И вот горемыка решает бежать от похотливой ведьмы, но ночью ведьмы его находят:
"Только что заснул, как вдруг с таким шумом, что и разбойников не заподозришь, двери распахнулись, скорее, были взломаны и сорваны с петель. Кроватишка, и без того-то коротенькая, хромая на одну ногу и гнилая, от такого напора опрокидывается и меня, вывалившегося и лежащего на полу, всего собою прикрывает...
Пока, валяясь в грязи под прикрытием кровати, смотрю украдкой, что будет дальше, вижу двух женщин пожилых лет. Зажженную лампу несет одна, губку и обнаженный меч — другая, и вот они уже останавливаются около мирно спящего Сократа...
И, повернув направо Сократову голову, она в левую сторону шеи ему до рукоятки погрузила меч и излившуюся кровь старательно приняла в поднесенный к ране маленький мех, так, чтобы нигде ни одной капли не упало. Своими глазами я это видел. К тому же (для того, думаю, чтобы ничего не опустить в обряде жертвоприношения) добрая Мероя, запустив правую руку глубоко, до самых внутренностей, в рану и покопавшись там, вынула сердце моего несчастного товарища. Горло его ударом меча было рассечено, и какой-то звук, вернее, хрип неопределенный, из раны вырвался, и он испустил дух. Затыкая эту разверстую рану в самом широком ее месте губкой, Пантия сказала:
— Ну, ты, губка, бойся, в море рожденная, через реку переправляться! — После этого, отодвинув кровать и расставя над моим лицом ноги, они принялись мочиться, пока зловоннейшей жидкостью меня всего не залили".
Наш герой в панике - он боится, что его обвинят в убийстве и казнят. Но утром он увидел невероятное - его товарищ просыпается живым и здоровым.
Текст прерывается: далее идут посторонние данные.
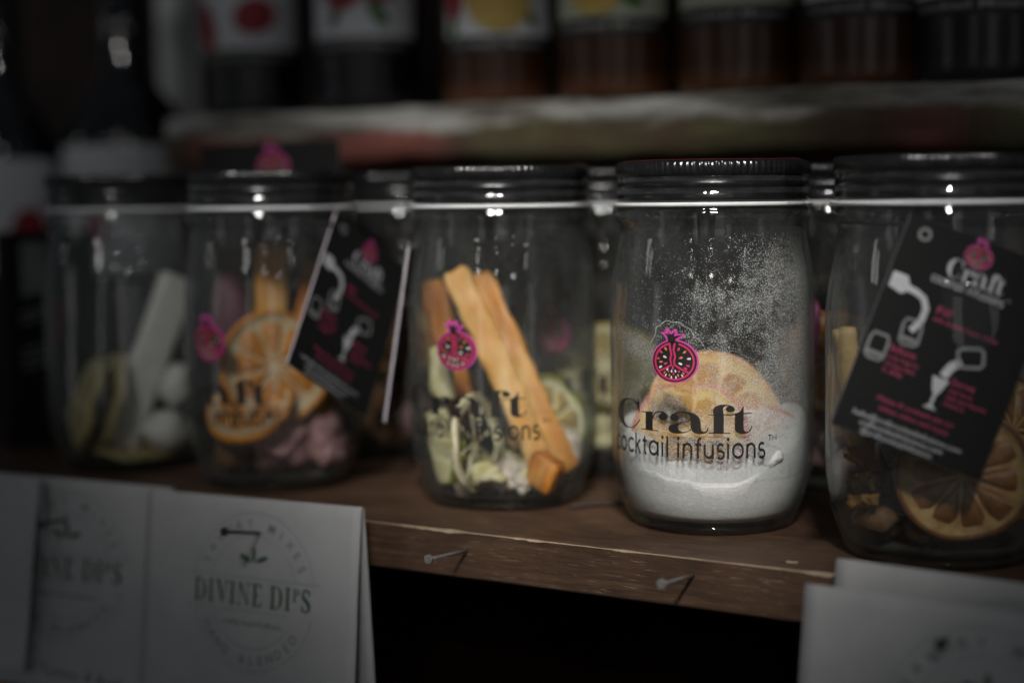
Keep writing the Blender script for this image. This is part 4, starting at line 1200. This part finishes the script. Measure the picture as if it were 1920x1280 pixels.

"Мы шли уже довольно долго и восходящее солнце все освещало. Я внимательно и с любопытством рассматривал шею своего товарища, то место, куда вонзили, как я сам видел, меч. И подумал про себя: «Безумец, до чего же ты напился, если тебе привиделись такие странности! Вот Сократ: жив, цел и невредим. Где рана? Где губка? И где наконец шрам, такой глубокий, такой свежий?»".
И вот они присели пообедать:
"Мы уселись, и я тоже принимаюсь за еду вместе с ним. Смотрю я на него, как он с жадностью ест, и замечаю, что все черты его заостряются, лицо смертельно бледнеет и силы покидают его. Живые краски в его лице так изменились, что мне показалось, будто снова приближаются к нам ночные фурии, и от страха кусочек хлеба, который я откусил, как ни мал он был, застрял у меня в горле и не мог ни вверх подняться, ни вниз опуститься. Видя, как мало на дороге прохожих, я все больше и больше приходил в ужас. Кто же поверит, что убийство одного из двух путников произошло без участия другого? Между тем Сократ, наевшись до отвала, стал томиться нестерпимой жаждой. Ведь он сожрал добрую половину превосходного сыра. Невдалеке от платана протекала медленная речка, вроде тихого пруда, цветом и блеском похожая на серебро или стекло.
— Вот, — говорю, — утоли жажду молочной влагой этого источника.
Он поднимается, быстро находит удобное местечко, на берегу становится на колени и, наклонившись, жадно тянется к воде. Но едва только краями губ коснулся он поверхности воды, как рана на шее его широко открывается, губка внезапно из нее выпадает, и вместе с нею несколько капель крови. Бездыханное тело полетело бы в воду, если бы я его, удержав за ногу, не вытянул с трудом на высокий берег, где, наскоро оплакав несчастного спутника, песчаной землею около реки навеки его и засыпал".
Таковы были античные ведьмы. Этот образ злобной старухи, вредящей людям по своей злобной природе дожил до средневековья. Знаком он и славянам по быличкам, преданиям, сказкам и литературе (по повестям Гоголя и произведениям Пушкина).